Le nombre de musulmans en France continue de faire débat. Les estimations fluctuent entre 4 et 7 millions, ce n'est pas rien ! Et cela est dû à l'absence de données officielles : le recensement général ne comporte plus, comme cela était le cas par le passé, et à la différence de ce qui a cours dans d'autres pays européens, de questions, même optionnelles, sur le rattachement à un culte. Moyennant quoi, on ne connaît pas le nombre de musulmans en France, ni le nombre de mosquées - environ 2 500, aux dires des intéressés - pas plus que le nombre d'imams. D'où une interrogation : faut-il en rester au statu quo ? Les conclusions de l'Institut national de la statistique et des études économiques (Insee) et de la Commission nationale de l'informatique et des libertés (CNIL), dont nous avons entendu les représentants, font ressortir deux points importants. En premier lieu, l'établissement de statistiques sur les cultes ne se heurte à aucun obstacle juridique majeur, pour peu qu'il s'entoure des garanties adéquates et ne conduise pas, bien entendu, à un registre nominatif. En second lieu, il serait possible d'établir des résultats fiables au travers d'enquêtes périodiques telle que l'enquête Trajectoires et origines (TeO) ; laquelle cependant, au regard des moyens de l'Insee, ne peut avoir lieu que tous les huit ans au mieux - or, compte tenu du développement exponentiel des communautés musulmanes, cette périodicité est trop espacée. Vos rapporteurs ont donc tranché - et nous vous appelons à vous exprimer sur ce point - en faveur de la réalisation, tous les quatre ans au moins, dans les limites légales précitées, d'une enquête sur l'appartenance religieuse de nos concitoyens. Ce qui suppose d'affecter à l'Insee les moyens humains et financiers nécessaires.

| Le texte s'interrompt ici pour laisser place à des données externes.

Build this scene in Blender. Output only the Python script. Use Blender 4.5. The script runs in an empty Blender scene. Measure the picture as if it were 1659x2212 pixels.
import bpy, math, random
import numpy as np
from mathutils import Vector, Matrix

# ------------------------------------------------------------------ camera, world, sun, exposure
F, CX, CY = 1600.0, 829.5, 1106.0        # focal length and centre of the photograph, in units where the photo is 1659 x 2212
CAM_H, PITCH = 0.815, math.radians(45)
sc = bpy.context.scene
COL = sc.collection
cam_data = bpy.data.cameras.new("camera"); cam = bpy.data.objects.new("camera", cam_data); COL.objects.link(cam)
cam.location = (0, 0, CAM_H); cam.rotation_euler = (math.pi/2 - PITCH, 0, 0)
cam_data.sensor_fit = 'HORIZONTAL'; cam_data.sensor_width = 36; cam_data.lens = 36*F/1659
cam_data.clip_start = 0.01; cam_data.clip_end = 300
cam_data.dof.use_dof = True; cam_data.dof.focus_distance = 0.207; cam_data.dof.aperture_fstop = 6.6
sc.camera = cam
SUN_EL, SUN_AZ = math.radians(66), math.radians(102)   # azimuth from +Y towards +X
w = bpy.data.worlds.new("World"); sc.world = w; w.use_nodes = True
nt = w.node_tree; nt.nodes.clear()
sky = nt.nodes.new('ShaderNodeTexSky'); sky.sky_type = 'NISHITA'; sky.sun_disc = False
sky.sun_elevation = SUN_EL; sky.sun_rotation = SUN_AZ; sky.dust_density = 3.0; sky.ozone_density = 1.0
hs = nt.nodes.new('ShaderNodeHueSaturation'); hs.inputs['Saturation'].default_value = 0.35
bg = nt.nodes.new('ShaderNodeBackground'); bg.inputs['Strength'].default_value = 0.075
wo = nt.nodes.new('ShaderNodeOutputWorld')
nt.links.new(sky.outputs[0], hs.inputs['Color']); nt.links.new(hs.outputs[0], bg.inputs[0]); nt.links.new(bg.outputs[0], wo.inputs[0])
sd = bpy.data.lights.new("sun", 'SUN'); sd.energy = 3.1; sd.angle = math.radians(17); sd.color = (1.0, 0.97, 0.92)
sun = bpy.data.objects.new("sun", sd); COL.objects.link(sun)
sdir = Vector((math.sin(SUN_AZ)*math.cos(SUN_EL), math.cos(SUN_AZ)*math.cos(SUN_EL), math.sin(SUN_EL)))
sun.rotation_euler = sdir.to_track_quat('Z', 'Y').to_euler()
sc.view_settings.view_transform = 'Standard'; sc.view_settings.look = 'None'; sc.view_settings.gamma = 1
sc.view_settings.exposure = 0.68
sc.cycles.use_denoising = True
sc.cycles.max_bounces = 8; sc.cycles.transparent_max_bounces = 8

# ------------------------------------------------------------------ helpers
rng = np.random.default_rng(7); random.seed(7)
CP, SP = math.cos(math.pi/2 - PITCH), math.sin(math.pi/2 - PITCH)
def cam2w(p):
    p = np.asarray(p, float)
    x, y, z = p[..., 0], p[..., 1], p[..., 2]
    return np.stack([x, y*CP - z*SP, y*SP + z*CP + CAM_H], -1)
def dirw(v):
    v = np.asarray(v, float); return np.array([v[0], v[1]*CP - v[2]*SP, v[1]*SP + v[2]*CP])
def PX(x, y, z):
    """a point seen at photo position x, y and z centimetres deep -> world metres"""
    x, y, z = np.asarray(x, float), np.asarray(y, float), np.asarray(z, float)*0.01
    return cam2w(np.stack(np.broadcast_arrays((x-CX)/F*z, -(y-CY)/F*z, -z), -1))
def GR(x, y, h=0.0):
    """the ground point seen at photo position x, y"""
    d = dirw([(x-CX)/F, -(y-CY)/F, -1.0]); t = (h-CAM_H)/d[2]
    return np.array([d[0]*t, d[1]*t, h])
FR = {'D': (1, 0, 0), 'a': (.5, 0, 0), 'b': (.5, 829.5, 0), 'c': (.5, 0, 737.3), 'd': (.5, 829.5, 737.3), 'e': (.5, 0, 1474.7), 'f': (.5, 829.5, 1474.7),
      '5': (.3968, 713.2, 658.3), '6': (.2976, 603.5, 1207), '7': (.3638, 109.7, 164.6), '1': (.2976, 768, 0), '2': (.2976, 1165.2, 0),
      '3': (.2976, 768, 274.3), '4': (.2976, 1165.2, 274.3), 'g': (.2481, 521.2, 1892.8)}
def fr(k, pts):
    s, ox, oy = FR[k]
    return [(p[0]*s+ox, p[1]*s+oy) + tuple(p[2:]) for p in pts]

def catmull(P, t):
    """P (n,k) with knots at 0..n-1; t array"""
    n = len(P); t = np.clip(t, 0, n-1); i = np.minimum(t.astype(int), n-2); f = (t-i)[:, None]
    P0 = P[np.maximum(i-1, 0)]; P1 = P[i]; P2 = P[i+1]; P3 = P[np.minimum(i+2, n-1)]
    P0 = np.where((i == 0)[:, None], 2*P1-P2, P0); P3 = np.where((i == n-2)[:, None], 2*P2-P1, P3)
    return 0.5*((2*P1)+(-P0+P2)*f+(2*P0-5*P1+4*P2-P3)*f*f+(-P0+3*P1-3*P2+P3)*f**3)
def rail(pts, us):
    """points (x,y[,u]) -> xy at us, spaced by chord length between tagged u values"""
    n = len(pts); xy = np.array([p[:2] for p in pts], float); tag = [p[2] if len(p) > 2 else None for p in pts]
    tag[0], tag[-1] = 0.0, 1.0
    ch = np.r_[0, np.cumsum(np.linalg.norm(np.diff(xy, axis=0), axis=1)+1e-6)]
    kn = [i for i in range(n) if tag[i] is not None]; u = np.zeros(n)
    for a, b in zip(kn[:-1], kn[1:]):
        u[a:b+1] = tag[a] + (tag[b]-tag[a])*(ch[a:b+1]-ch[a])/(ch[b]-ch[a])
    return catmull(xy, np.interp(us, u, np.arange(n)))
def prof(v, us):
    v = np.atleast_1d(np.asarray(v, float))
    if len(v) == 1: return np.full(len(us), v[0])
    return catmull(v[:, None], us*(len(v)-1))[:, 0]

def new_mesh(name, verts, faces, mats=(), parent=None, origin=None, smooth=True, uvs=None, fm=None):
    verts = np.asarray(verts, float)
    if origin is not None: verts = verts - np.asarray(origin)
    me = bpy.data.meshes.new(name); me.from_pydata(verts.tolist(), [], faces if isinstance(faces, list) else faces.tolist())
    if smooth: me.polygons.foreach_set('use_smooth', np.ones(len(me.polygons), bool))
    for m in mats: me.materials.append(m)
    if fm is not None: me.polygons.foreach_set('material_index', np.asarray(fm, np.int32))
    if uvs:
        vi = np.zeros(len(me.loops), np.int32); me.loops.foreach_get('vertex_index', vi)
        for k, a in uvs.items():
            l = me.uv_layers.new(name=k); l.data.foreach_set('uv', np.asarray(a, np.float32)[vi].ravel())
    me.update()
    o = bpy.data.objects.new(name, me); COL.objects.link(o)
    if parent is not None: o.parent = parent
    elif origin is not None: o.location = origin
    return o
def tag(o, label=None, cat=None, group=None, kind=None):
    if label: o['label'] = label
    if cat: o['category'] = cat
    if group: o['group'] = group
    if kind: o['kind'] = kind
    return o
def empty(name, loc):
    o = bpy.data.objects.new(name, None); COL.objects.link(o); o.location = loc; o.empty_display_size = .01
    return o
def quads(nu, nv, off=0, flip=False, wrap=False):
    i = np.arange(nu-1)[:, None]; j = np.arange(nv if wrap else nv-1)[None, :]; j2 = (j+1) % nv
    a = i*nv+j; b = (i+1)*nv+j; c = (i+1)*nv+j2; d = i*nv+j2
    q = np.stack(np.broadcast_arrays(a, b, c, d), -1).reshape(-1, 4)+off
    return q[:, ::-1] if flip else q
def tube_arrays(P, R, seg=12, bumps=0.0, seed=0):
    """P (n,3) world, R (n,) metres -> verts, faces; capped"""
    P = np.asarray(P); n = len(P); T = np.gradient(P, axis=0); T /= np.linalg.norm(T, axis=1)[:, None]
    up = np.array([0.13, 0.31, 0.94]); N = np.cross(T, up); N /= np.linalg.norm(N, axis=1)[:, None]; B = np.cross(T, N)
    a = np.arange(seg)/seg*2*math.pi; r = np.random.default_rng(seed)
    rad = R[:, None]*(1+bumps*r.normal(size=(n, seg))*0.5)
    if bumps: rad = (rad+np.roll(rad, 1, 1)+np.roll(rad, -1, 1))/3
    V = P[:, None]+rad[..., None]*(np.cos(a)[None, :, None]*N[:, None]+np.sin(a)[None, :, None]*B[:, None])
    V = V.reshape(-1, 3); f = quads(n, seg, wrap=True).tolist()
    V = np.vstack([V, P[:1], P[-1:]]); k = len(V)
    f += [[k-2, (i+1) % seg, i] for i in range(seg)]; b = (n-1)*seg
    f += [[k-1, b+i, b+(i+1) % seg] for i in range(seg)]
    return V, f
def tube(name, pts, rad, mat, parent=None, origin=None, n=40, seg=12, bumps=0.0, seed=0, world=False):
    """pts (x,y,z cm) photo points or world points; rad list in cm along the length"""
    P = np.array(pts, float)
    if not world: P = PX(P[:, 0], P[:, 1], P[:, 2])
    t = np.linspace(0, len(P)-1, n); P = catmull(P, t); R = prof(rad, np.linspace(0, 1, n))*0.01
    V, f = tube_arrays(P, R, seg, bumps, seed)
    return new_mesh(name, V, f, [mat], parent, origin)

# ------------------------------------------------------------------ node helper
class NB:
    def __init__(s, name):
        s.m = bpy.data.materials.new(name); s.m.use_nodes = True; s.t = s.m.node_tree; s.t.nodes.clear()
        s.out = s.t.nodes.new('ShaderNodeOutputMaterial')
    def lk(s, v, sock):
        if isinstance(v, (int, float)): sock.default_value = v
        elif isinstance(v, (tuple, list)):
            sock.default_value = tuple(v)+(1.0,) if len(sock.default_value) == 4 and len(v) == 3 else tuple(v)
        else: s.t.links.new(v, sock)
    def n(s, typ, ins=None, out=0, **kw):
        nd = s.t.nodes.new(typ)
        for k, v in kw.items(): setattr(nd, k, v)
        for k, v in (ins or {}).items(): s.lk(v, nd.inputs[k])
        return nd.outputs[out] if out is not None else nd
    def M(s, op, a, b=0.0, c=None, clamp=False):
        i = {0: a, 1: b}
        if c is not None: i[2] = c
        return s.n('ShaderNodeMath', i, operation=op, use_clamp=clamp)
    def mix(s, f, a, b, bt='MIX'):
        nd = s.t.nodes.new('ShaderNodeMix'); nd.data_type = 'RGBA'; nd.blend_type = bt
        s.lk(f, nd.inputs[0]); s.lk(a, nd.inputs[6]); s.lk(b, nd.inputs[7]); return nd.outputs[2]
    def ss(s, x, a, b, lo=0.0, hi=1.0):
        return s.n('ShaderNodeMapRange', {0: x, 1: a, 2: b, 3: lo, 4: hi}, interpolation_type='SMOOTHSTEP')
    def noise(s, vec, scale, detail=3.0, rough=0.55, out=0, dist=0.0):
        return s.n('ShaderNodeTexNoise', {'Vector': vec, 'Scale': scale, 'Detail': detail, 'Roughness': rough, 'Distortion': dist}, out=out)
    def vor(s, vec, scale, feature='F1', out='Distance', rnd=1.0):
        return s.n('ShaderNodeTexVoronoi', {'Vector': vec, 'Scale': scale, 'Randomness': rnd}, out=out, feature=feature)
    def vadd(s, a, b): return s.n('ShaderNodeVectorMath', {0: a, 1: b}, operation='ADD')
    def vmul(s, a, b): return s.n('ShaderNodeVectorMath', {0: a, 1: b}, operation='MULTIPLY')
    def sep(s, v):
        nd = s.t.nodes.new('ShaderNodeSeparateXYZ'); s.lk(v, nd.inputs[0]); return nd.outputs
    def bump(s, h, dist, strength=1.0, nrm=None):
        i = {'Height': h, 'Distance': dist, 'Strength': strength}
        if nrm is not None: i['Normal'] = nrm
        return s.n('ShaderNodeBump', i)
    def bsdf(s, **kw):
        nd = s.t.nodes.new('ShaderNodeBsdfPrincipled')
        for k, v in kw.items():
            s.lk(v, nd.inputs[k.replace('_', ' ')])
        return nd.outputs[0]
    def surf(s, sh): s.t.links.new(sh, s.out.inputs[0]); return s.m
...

Au delà de la question du nombre, un constat doit être posé : celui de la place des pays d'origine, et principalement l'Algérie, le Maroc et la Turquie, dans l'organisation du culte musulman en France. Globalement, quoiqu'à des niveaux variables selon les pays concernés, les leviers d'influence de ces trois grands États d'origine se situent à six niveaux principaux. En premier lieu, dans les rapports avec les mosquées implantées sur le territoire national et avec les associations cultuelles ou culturelles qui les gèrent ; en deuxième lieu, dans la répartition tripartite et sur une base essentiellement nationale des trois principales fédérations musulmanes françaises, avec respectivement la Grande Mosquée de Paris, d'influence algérienne, le Rassemblement des musulmans de France (RMF), d'obédience marocaine et le Comité de coordination des musulmans turcs de France ; en troisième lieu, dans la composition et la gouvernance du Conseil français du culte musulman, à telle enseigne que quel que soit le résultat de l'élection, c'est toujours l'une de ces trois mouvance qui obtient la présidence. Ainsi, en 2003, lors des premières élections au CFCM, bien que l'Union des organisations islamiques de France (UOIF) ait gagné, c'est Dalil Boubakeur, rattaché à la Grande Mosquée, qui a été désigné président.

L'influence des pays d'origine s'exerce, en quatrième lieu, dans la désignation et la rémunération des imams. Elle pèse, en cinquième lieu, sur le dispositif de formation des imams. Il existe en France trois centres de formation, dont l'un est rattaché à l'Algérie tandis que les deux autres le sont à l'UOIF, lui-même sous influence des Frères musulmans. Elle se fait sentir, en sixième lieu, dans l'organisation de la filière halal. Trois mosquées françaises sont habilitées par arrêté ministériel à délivrer des cartes de sacrificateur, dont l'une est d'obédience algérienne, et une autre d'obédience marocaine.

Dans tous les aspects du fonctionnement de l'Islam, ainsi que vous le verrez au long du rapport, on voit prédominer ces trois communautés.